CAS DE DÉBLOCAGE ANTICIPÉ DU PEE ET DU PER

Le déblocage anticipé permet de sortir d’un PEE ou d’un PER avant la fin de la période d’in­ disponibilité de l’épargne prévue par la loi (5 ans pour le PEE, âge de la retraite pour le PER). Plusieurs cas de déblocage anticipé sont prévus par les textes, certains sont communs au PEE comme et au PER, d’autres sont spécifiques.

Le tableau récapitulatif ci-dessous permet de visua­liser les différents cas de déblocage anticipés ap­plicables au PEE et aux différents types de PER :

 

TRANSFERTS : QUELLES POSSIBILITÉS POUR LE PEE ET LE PER ?

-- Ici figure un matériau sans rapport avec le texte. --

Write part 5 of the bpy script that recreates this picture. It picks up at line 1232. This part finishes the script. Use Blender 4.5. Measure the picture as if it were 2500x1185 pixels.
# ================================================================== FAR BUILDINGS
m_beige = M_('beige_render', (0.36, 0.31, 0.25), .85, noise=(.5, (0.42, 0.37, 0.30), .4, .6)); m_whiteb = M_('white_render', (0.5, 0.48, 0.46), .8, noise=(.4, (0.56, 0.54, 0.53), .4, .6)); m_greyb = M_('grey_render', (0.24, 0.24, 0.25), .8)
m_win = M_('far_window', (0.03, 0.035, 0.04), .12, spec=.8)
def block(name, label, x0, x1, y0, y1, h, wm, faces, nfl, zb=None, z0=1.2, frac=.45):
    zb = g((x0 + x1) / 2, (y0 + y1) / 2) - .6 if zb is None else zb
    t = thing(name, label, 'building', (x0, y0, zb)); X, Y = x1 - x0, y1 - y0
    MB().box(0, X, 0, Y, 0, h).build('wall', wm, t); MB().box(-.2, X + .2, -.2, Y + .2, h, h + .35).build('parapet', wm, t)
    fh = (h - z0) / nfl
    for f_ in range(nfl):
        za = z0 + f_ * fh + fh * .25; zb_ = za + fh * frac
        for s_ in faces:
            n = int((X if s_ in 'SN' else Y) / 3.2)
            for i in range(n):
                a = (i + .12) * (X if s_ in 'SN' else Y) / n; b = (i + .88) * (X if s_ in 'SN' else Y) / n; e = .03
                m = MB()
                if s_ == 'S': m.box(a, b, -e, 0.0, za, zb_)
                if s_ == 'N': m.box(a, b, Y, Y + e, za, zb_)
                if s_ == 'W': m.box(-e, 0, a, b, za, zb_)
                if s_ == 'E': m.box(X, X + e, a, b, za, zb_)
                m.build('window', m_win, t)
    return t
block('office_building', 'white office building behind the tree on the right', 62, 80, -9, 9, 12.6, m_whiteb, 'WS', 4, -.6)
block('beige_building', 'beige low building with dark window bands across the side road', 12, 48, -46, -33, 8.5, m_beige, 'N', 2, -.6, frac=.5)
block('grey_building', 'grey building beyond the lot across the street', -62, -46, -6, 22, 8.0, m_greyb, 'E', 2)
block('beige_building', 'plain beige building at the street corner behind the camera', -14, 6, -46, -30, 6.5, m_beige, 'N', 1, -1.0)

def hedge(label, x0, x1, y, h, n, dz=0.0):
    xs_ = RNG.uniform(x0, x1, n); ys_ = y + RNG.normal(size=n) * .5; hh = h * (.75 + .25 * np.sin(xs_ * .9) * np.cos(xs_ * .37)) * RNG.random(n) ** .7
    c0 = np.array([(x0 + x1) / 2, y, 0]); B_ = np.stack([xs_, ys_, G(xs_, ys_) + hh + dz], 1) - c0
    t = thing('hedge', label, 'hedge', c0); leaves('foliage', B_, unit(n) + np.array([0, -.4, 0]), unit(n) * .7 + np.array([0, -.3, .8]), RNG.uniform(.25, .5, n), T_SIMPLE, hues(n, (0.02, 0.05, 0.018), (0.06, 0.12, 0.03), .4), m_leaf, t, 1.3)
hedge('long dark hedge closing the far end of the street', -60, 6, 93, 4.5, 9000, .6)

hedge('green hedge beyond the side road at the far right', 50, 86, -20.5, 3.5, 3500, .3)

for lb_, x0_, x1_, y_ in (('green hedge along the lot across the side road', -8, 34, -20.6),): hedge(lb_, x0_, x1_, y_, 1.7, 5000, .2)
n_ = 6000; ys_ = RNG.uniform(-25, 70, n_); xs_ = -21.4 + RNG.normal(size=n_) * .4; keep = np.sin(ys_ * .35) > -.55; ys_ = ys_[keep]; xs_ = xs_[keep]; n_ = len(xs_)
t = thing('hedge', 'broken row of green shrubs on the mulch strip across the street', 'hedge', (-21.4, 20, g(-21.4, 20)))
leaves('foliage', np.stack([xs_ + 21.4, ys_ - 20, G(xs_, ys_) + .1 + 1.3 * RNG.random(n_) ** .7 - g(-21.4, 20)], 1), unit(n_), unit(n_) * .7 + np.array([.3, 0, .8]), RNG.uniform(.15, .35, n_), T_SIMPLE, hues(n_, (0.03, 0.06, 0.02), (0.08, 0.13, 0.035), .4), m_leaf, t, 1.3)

Le transfert des droits acquis est possible dans le cadre d’un PEE et d’un PER. Cependant, tout transfert d’un PEE vers un PER ou inversement est impossible. En revanche, le transfert des droits individuels issus d’un PEE alimenté par un ancien employeur vers le PEE d’un nouvel employeur est possible. De même, le transfert d’un PER vers un autre PER est possible, quelle que soit le type de PER. Enfin, le transfert des droits acquis au travers d’anciennes enveloppes d’épargne retraite vers un PER est également autorisé.

En cas de transfert des droits issus d’un Perec ou de cotisations obligatoires sur un article 83 vers un PER individuel, les versements sur le compartiment 2 (collectif) et le compartiment 3 (versements obligatoires) ne sont pas autorisés. Ce cloisonnement entre compartiments vise à ap­pliquer des règles spécifiques (modalités de sortie anticipée ou au terme, fiscalité} à chacun de ces compartiments.

Important : le transfert d’un article 83 vers un PERP effectué avant le 1er octobre 2020, suivi d’un transfert vers un PER individuel permet d’échapper à l’une des contraintes majeures de l’article 83, la sortie obligatoire en rente. Une fois ces transferts opérés, le titulaire gagne en liberté puisqu’il peut sortir en capital (en une ou plusieurs fois) ou partiellement en rente. Cerise sur le gâteau, il bénéficie du cas de déblocage anticipé pour acquisition de la résidence principale, qui n’existe pas pour le PER obligatoire (successeur de l’article 83).